(Records with scene code)
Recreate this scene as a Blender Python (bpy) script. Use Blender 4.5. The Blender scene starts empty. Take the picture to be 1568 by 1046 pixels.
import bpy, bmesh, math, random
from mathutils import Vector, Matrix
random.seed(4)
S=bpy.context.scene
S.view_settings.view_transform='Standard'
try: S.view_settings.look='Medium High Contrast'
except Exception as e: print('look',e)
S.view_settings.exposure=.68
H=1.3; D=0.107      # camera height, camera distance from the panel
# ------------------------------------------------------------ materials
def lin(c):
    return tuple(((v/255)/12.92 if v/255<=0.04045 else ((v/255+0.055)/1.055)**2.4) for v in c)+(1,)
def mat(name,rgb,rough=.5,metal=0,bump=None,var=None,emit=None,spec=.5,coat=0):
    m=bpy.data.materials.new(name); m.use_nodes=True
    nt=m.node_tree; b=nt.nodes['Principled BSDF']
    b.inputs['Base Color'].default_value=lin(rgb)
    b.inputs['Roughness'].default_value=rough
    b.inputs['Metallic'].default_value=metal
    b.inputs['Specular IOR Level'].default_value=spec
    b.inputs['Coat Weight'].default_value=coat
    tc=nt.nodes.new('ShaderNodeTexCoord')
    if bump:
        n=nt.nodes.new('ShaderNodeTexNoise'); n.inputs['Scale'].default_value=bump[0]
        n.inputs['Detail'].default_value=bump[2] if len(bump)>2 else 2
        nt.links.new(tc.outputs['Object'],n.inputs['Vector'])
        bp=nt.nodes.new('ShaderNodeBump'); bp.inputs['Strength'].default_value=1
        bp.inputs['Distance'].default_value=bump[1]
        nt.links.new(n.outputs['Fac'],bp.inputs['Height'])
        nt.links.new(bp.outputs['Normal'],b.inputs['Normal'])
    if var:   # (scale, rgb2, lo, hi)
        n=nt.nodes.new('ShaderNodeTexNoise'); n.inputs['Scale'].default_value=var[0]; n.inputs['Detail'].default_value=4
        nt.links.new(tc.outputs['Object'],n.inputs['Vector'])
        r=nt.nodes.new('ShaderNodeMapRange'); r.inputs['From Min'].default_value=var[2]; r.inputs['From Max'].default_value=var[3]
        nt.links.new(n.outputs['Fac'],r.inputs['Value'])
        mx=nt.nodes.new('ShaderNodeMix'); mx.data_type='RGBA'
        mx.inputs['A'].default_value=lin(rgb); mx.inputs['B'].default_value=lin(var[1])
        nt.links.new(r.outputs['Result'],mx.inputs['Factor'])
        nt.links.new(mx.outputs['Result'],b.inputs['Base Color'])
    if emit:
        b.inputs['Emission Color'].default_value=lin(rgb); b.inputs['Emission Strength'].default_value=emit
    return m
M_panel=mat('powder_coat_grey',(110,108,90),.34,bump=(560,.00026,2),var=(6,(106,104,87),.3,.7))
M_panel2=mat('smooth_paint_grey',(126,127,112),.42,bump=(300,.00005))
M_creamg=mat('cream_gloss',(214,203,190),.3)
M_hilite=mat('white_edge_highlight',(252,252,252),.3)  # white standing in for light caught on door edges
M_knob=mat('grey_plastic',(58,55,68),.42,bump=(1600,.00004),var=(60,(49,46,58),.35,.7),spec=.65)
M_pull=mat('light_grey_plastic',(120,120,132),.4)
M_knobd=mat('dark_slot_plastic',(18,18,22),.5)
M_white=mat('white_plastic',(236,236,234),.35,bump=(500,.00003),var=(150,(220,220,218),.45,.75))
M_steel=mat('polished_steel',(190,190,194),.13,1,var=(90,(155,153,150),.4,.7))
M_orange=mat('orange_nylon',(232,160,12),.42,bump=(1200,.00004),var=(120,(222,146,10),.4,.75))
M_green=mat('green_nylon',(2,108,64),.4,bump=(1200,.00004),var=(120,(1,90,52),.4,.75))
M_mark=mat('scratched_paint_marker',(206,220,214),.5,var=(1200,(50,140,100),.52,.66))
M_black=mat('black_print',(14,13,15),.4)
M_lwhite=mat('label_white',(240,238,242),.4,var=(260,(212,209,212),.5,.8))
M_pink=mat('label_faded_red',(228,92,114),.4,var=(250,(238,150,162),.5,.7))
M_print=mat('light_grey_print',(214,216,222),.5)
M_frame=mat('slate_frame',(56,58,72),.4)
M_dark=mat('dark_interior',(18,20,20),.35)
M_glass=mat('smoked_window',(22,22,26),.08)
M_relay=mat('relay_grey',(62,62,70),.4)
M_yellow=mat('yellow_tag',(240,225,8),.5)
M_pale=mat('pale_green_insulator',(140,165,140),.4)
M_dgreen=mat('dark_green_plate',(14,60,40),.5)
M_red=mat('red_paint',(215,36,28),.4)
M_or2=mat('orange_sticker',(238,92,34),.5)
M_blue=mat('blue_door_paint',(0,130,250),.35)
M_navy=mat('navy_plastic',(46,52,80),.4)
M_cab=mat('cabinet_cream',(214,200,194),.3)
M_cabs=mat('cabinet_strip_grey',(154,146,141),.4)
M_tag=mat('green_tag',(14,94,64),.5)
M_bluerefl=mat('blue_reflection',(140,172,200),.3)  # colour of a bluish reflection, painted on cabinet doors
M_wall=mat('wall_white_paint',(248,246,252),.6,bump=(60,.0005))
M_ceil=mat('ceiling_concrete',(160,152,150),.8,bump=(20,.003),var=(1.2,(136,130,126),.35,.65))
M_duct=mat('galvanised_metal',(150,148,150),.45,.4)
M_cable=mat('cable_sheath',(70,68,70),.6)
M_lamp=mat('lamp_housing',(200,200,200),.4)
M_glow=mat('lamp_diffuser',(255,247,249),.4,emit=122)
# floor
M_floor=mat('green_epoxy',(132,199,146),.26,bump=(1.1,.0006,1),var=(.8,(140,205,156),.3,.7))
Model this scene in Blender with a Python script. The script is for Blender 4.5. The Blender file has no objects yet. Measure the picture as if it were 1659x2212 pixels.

GIVEN EXERCISE ->
Type out the entries again, word for word.

ANSWER BELOW ->
Recreate this scene as a Blender Python (bpy) script. Use Blender 4.5. The Blender scene starts empty. Take the picture to be 1568 by 1046 pixels.
import bpy, bmesh, math, random
from mathutils import Vector, Matrix
random.seed(4)
S=bpy.context.scene
S.view_settings.view_transform='Standard'
try: S.view_settings.look='Medium High Contrast'
except Exception as e: print('look',e)
S.view_settings.exposure=.68
H=1.3; D=0.107      # camera height, camera distance from the panel
# ------------------------------------------------------------ materials
def lin(c):
    return tuple(((v/255)/12.92 if v/255<=0.04045 else ((v/255+0.055)/1.055)**2.4) for v in c)+(1,)
def mat(name,rgb,rough=.5,metal=0,bump=None,var=None,emit=None,spec=.5,coat=0):
    m=bpy.data.materials.new(name); m.use_nodes=True
    nt=m.node_tree; b=nt.nodes['Principled BSDF']
    b.inputs['Base Color'].default_value=lin(rgb)
    b.inputs['Roughness'].default_value=rough
    b.inputs['Metallic'].default_value=metal
    b.inputs['Specular IOR Level'].default_value=spec
    b.inputs['Coat Weight'].default_value=coat
    tc=nt.nodes.new('ShaderNodeTexCoord')
    if bump:
        n=nt.nodes.new('ShaderNodeTexNoise'); n.inputs['Scale'].default_value=bump[0]
        n.inputs['Detail'].default_value=bump[2] if len(bump)>2 else 2
        nt.links.new(tc.outputs['Object'],n.inputs['Vector'])
        bp=nt.nodes.new('ShaderNodeBump'); bp.inputs['Strength'].default_value=1
        bp.inputs['Distance'].default_value=bump[1]
        nt.links.new(n.outputs['Fac'],bp.inputs['Height'])
        nt.links.new(bp.outputs['Normal'],b.inputs['Normal'])
    if var:   # (scale, rgb2, lo, hi)
        n=nt.nodes.new('ShaderNodeTexNoise'); n.inputs['Scale'].default_value=var[0]; n.inputs['Detail'].default_value=4
        nt.links.new(tc.outputs['Object'],n.inputs['Vector'])
        r=nt.nodes.new('ShaderNodeMapRange'); r.inputs['From Min'].default_value=var[2]; r.inputs['From Max'].default_value=var[3]
        nt.links.new(n.outputs['Fac'],r.inputs['Value'])
        mx=nt.nodes.new('ShaderNodeMix'); mx.data_type='RGBA'
        mx.inputs['A'].default_value=lin(rgb); mx.inputs['B'].default_value=lin(var[1])
        nt.links.new(r.outputs['Result'],mx.inputs['Factor'])
        nt.links.new(mx.outputs['Result'],b.inputs['Base Color'])
    if emit:
        b.inputs['Emission Color'].default_value=lin(rgb); b.inputs['Emission Strength'].default_value=emit
    return m
M_panel=mat('powder_coat_grey',(110,108,90),.34,bump=(560,.00026,2),var=(6,(106,104,87),.3,.7))
M_panel2=mat('smooth_paint_grey',(126,127,112),.42,bump=(300,.00005))
M_creamg=mat('cream_gloss',(214,203,190),.3)
M_hilite=mat('white_edge_highlight',(252,252,252),.3)  # white standing in for light caught on door edges
M_knob=mat('grey_plastic',(58,55,68),.42,bump=(1600,.00004),var=(60,(49,46,58),.35,.7),spec=.65)
M_pull=mat('light_grey_plastic',(120,120,132),.4)
M_knobd=mat('dark_slot_plastic',(18,18,22),.5)
M_white=mat('white_plastic',(236,236,234),.35,bump=(500,.00003),var=(150,(220,220,218),.45,.75))
M_steel=mat('polished_steel',(190,190,194),.13,1,var=(90,(155,153,150),.4,.7))
M_orange=mat('orange_nylon',(232,160,12),.42,bump=(1200,.00004),var=(120,(222,146,10),.4,.75))
M_green=mat('green_nylon',(2,108,64),.4,bump=(1200,.00004),var=(120,(1,90,52),.4,.75))
M_mark=mat('scratched_paint_marker',(206,220,214),.5,var=(1200,(50,140,100),.52,.66))
M_black=mat('black_print',(14,13,15),.4)
M_lwhite=mat('label_white',(240,238,242),.4,var=(260,(212,209,212),.5,.8))
M_pink=mat('label_faded_red',(228,92,114),.4,var=(250,(238,150,162),.5,.7))
M_print=mat('light_grey_print',(214,216,222),.5)
M_frame=mat('slate_frame',(56,58,72),.4)
M_dark=mat('dark_interior',(18,20,20),.35)
M_glass=mat('smoked_window',(22,22,26),.08)
M_relay=mat('relay_grey',(62,62,70),.4)
M_yellow=mat('yellow_tag',(240,225,8),.5)
M_pale=mat('pale_green_insulator',(140,165,140),.4)
M_dgreen=mat('dark_green_plate',(14,60,40),.5)
M_red=mat('red_paint',(215,36,28),.4)
M_or2=mat('orange_sticker',(238,92,34),.5)
M_blue=mat('blue_door_paint',(0,130,250),.35)
M_navy=mat('navy_plastic',(46,52,80),.4)
M_cab=mat('cabinet_cream',(214,200,194),.3)
M_cabs=mat('cabinet_strip_grey',(154,146,141),.4)
M_tag=mat('green_tag',(14,94,64),.5)
M_bluerefl=mat('blue_reflection',(140,172,200),.3)  # colour of a bluish reflection, painted on cabinet doors
M_wall=mat('wall_white_paint',(248,246,252),.6,bump=(60,.0005))
M_ceil=mat('ceiling_concrete',(160,152,150),.8,bump=(20,.003),var=(1.2,(136,130,126),.35,.65))
M_duct=mat('galvanised_metal',(150,148,150),.45,.4)
M_cable=mat('cable_sheath',(70,68,70),.6)
M_lamp=mat('lamp_housing',(200,200,200),.4)
M_glow=mat('lamp_diffuser',(255,247,249),.4,emit=122)
# floor
M_floor=mat('green_epoxy',(132,199,146),.26,bump=(1.1,.0006,1),var=(.8,(140,205,156),.3,.7))
Model this scene in Blender with a Python script. The script is for Blender 4.5. The Blender file has no objects yet. Measure the picture as if it were 1659x2212 pixels.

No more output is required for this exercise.